The problem: Give again exactly the lines that run from the start of the records to the line holding "return roof_mat('tile_roof', c, A(q), 0.5, 0.06, 0.16, c2)", both ends counted. Do not include the pictures.

Stored dataset items:
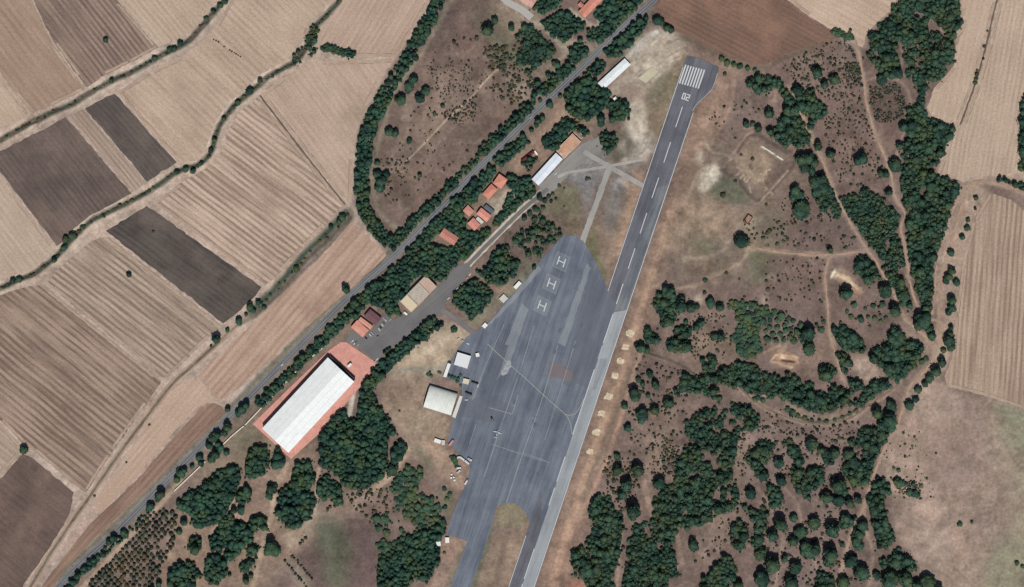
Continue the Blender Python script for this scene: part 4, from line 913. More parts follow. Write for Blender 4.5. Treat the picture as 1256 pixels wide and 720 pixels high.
def tile(q, c, c2):
    c, c2 = (tuple(v+(190-v)*.22+8 for v in k) for k in (c, c2))
    return roof_mat('tile_roof', c, A(q), 0.5, 0.06, 0.16, c2)

# the big terminal hall
q = [(401.5, 439), (436, 467), (354, 555), (322.5, 525)]
def hall(root, rf, L, Wd, h, rise):
    sl = rise/(Wd/2+.6)
    for s in (-1, 1):                                                  # long gutters / seams down each slope
        for fr in (0.33, 0.66):
            y = s*Wd/2*fr
            mb = MB(); z = h+rise-abs(y)*sl+.22
            mb.box(-L/2, L/2, y-.22, y+.22, z-.05, z+.12); mb.build('roof_seam', M['gutter'], rf)
    mb = MB(); mb.box(L/2-.05, L/2+.12, -6, 6, 0, 4.6); mb.build('sliding_door', M['dark_steel'], root)
    mb = MB(); mb.box(-L/2-3.8, -L/2-.7, -Wd/2+1, Wd/2-1, 0, 6.0); fr = mb.build('end_block', M['glass'], root)  # dark flat-topped box along the hall's north-east end
    mb = MB(); mb.box(-L/2-4.3, -L/2-.65, -Wd/2+.4, Wd/2-.4, 6.003, 6.3); mb.build('end_block_top', M['dark_steel'], fr)
pm('gutter', (222, 226, 224), var=.08)
gable('terminal_hall', 'terminal hall', 'huge white ribbed metal roofed hall standing on the pink paving', q, 10.0, 4.6, white_roof(q, (246, 250, 248), (236, 241, 239), 2.4), 'cream_wall', 0.6, 9, extra=hall)
# entrance canopy on the pink paving
(cx, cy, _) = W((429, 448))
root = empty('entrance_canopy', (cx, cy, 0), R(42), 'small white entrance canopy on the pink paving before the hall', 'canopy')
mb = MB(); mb.box(-3.4, 3.4, -1.8, 1.8, 4.3, 4.7); mb.build('roof', M['white_paint'], root)
for a in (-3, 3):
    for b in (-1.5, 1.5):
        mb = MB(); mb.tube([(a, b, 0), (a, b, 4.3)], 0.15, 8); mb.build('post', M['white_paint'], root)
# white sheds
q = [(733, 102.5), (740.6, 109.5), (774, 79.5), (765.6, 72)]
gable('storage_shed', 'shed', 'long white roofed shed beside the gravel yard near the runway end', q, 4.2, 0.9, white_roof(q), 'plaster', 0.4, 6)
q = [(652.5, 220), (660, 228), (691, 195), (681, 188)]
gable('storage_shed', 'shed', 'long bluish white roofed shed joined to the pale tiled block by the forecourt', q, 5.0, 1.0, white_roof(q, (232, 239, 246), (216, 225, 235)), 'plaster', 0.4, 6)
# flat roofed pale terracotta block
q = [(681, 185.5), (692.5, 194), (712.5, 174), (702, 164)]
def terr(root, rf, L, Wd, h):
    mb = MB(); mb.box(-L/2+1, -L/2+3.2, -2, 2, h+.14, h+1.3); mb.build('stair_hut', M['plaster'], rf)
    for k in range(3):
        mb = MB(); mb.box(1+k*4, 2.2+k*4, -3+k*1.5, -2+k*1.5, h+.14, h+.9); mb.build('roof_unit', M['concrete'], rf)
flat('offices', 'office block', 'flat pale terracotta roofed block at the top end of the forecourt', q, 4.8, plain_mat('terracotta_deck', (206, 168, 142), var=.1, c2=(192, 138, 112), sc2=.12), 'cream_wall', .4, 6, extra=terr)
q = [(703, 162), (707, 159), (716, 167), (713, 171)]
flat('annex', 'annex', 'low brown roofed annex at the end of the pale terracotta block', q, 3.2, plain_mat('brown_deck', (150, 116, 100), var=.15), 'plaster', .3, 2)
# terminal with sectioned beige roof
q = [(521, 339), (537, 350.5), (503.5, 384), (492, 369)]
def beige(root, rf, L, Wd, h):
    for x0, x1, key in ((-L/2+.6, -L*.24, 'deck_pink'), (-L*.22, L*.20, 'deck_grey'), (L*.24, L/2-.6, 'deck_beige')):
        mb = MB(); mb.box(x0, x1, -Wd/2+.7, Wd/2-.7, h+.145, h+.32); mb.build('roof_deck', M[key], rf)
    for x in (-L*.23, L*.22):
        mb = MB(); mb.box(x-.28, x+.28, -Wd/2+.6, Wd/2-.6, h+.145, h+.7); mb.build('roof_ridge', M['deck_ridge'], rf)
    for k in range(10):
        x = rng.uniform(-L*.18, L*.16); y = rng.uniform(-Wd*.3, Wd*.3)
        mb = MB(); mb.box(x-.6, x+.6, y-.5, y+.5, h+.325, h+1.0); mb.build('roof_unit', M['concrete'], rf)
    mb = MB(); s = -1
    mb.box(-L/2, L/2, -Wd/2-1.6, -Wd/2-.01, 3.0, 3.25); mb.build('canopy', M['white_paint'], root)
pm('deck_pink', (204, 176, 158), var=.1, c2=(190, 160, 142)); pm('deck_grey', (196, 184, 170), var=.14, sc=.8, c2=(178, 166, 152), sc2=.2)
pm('deck_beige', (218, 202, 172), var=.08); pm('deck_ridge', (150, 122, 100), var=.1)
flat('terminal', 'terminal building', 'beige flat roofed terminal with a sectioned roof facing the car park', q, 7.0, M['deck_grey'], 'cream_wall', .5, 6, extra=beige, pmat='cream_wall')
(cx, cy, _) = W((497.5, 384.5))
root = empty('gatehouse', (cx, cy, 0), R(-38), 'small white hut at the lower corner of the beige terminal', 'hut')
mb = MB(); mb.box(-2.6, 2.6, -1.2, 1.2, 0, 2.7); mb.build('wall', M['plaster'], root)
mb = MB(); mb.box(-2.9, 2.9, -1.5, 1.5, 2.703, 2.95); mb.build('roof', M['white_paint'], root)
# orange and maroon roofs
q = [(447, 387.5), (454, 379.5), (469, 390), (460, 399.5)]
gable('canteen', 'building', 'maroon ribbed roofed building joined to the orange roof by the car park', q, 5.0, .9, roof_mat('maroon_roof', (118, 82, 88), A(q)+90, 1.4, .05, .1, (108, 74, 80)), 'plaster', .4, 3)
q = [(430.5, 400.5), (438.5, 393.2), (453.5, 404.6), (444.5, 414)]
gable('canteen', 'building', 'orange tiled building between the maroon roof and the pink paving', q, 5.4, 1.0, tile(q, (218, 134, 110), (204, 118, 94)), 'cream_wall', .4, 3)
q = [(439, 392.6), (443, 389), (458, 400), (454.2, 404)]
gable('canteen', 'building', 'narrow orange tiled wing squeezed beside the maroon roof', q, 4.4, .5, tile(q, (216, 138, 114), (206, 128, 104)), 'cream_wall', .3, 3)
# villas
q = [(612.6, 213), (622.5, 220.6), (614.5, 232.5), (604.5, 224.5)]
gable('villa', 'villa', 'larger orange tiled villa, upper half of the linked pair among trees', q, 5.6, 1.9, tile(q, (222, 132, 102), (202, 110, 84)), 'cream_wall', .5, 3, hip=True)
q = [(602.5, 226), (610.5, 232), (599.5, 245), (591.2, 238)]
gable('villa', 'villa', 'orange tiled villa, lower half of the linked pair among trees', q, 4.4, 1.6, tile(q, (212, 118, 92), (196, 106, 80)), 'cream_wall', .5, 3, hip=True)
q = [(567.5, 258), (574, 252), (582, 258.5), (575.5, 266)]
gable('villa', 'villa', 'small square pink tiled house beside the belt of trees', q, 3.8, 1.2, tile(q, (208, 128, 110), (194, 112, 94)), 'cream_wall', .4, 2, hip=True)
q = [(584, 262), (590.5, 255.5), (603.5, 264.5), (596.5, 272.5)]
gable('villa', 'villa', 'bright orange tiled house with a slate grey lean to on its upper side', q, 4.8, 1.5, tile(q, (224, 132, 108), (208, 116, 92)), 'cream_wall', .4, 3)
q = [(592.5, 254.5), (597, 250.8), (606.5, 258.5), (604, 263)]
gable('lean_to', 'lean to', 'slate grey roofed lean to against the bright orange house', q, 3.4, .5, plain_mat('slate', (98, 106, 114), var=.12), 'plaster', .2, 2)
q = [(573.6, 274), (580.5, 267), (589, 275), (582.5, 284)]
gable('villa', 'villa', 'orange tiled house with a white terrace, lowest of the clustered villas', q, 4.4, 1.3, tile(q, (212, 124, 104), (198, 110, 88)), 'cream_wall', .4, 2)
q = [(583.5, 268.5), (586.5, 266), (593.5, 272), (590.5, 275)]
flat('terrace', 'terrace', 'white paved terrace between two orange tiled houses', q, 2.8, M['concrete'], 'white_paint', .4, 2)
q = [(537, 288), (546.5, 280.5), (563.5, 292.5), (556, 300.5)]
gable('villa', 'villa', 'brownish orange tiled long house half hidden under trees by the highway', q, 4.4, 1.5, tile(q, (190, 110, 90), (174, 96, 76)), 'cream_wall', .4, 3)
q = [(641, 199.5), (638.8, 196.8), (653.5, 184.8), (656, 187.5)]
gable('open_shed', 'shed', 'narrow dark maroon roofed shed in the small grove by the highway', q, 3.4, .4, roof_mat('dark_maroon', (98, 44, 46), A(q)+90, 1, .05, .1), 'plaster', .2, 3)
q = [(654.5, 186), (656.5, 184.6), (660, 189), (658, 190.5)]
flat('kiosk', 'kiosk', 'tiny white kiosk at the end of the dark maroon shed', q, 2.6, M['white_paint'], 'white_paint', .15, 1)
q = [(751.5, 121), (755, 118.5), (758, 122.5), (754.5, 124.5)]
gable('hut', 'hut', 'small white roofed hut on the edge of the grove below the white shed', q, 3.2, .6, M['white_paint'], 'plaster', .2, 1)
q = [(709, 16), (717.5, 21), (742, -3), (729, -6)]
gable('barracks', 'building', 'long orange tiled building at the top edge beside the highway', q, 5, 1.7, tile(q, (212, 124, 98), (196, 108, 84)), 'cream_wall', .5, 6)
q = [(708, 6), (712, 2.4), (719, 8), (715, 12)]
gable('barracks_annex', 'annex', 'small red tiled annex beside the long orange building at the top edge', q, 3.4, .9, tile(q, (196, 104, 88), (180, 92, 76)), 'cream_wall', .3, 1)
q = [(633, -2), (644, -10), (660, 1), (651, 9)]
gable('depot', 'building', 'pale pink roofed building cut by the top edge of the picture', q, 4.2, 1.2, tile(q, (208, 150, 132), (192, 134, 116)), 'cream_wall', .4, 3)
o = ribbon('driveway', [(606, -14), (622, 2), (640, 12), (652, 22)], 8.5, 0.075, plain_mat('pale_concrete', (180, 176, 170), var=.1), .1); tag(o, 'pale grey concrete driveway below the pink roofed building at the top', 'driveway', kind='structure')
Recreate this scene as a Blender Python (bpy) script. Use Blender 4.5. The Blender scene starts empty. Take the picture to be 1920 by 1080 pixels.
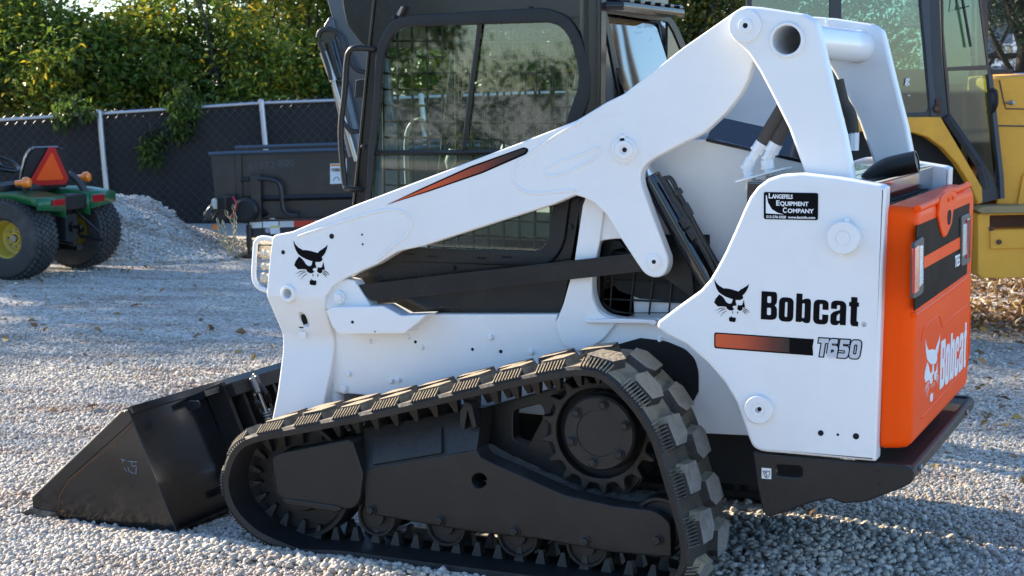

Answer to the problem:
Continue the Blender Python script for this scene: part 4, from line 913. More parts follow. Write for Blender 4.5. Treat the picture as 1256 pixels wide and 720 pixels high.
def tile(q, c, c2):
    c, c2 = (tuple(v+(190-v)*.22+8 for v in k) for k in (c, c2))
    return roof_mat('tile_roof', c, A(q), 0.5, 0.06, 0.16, c2)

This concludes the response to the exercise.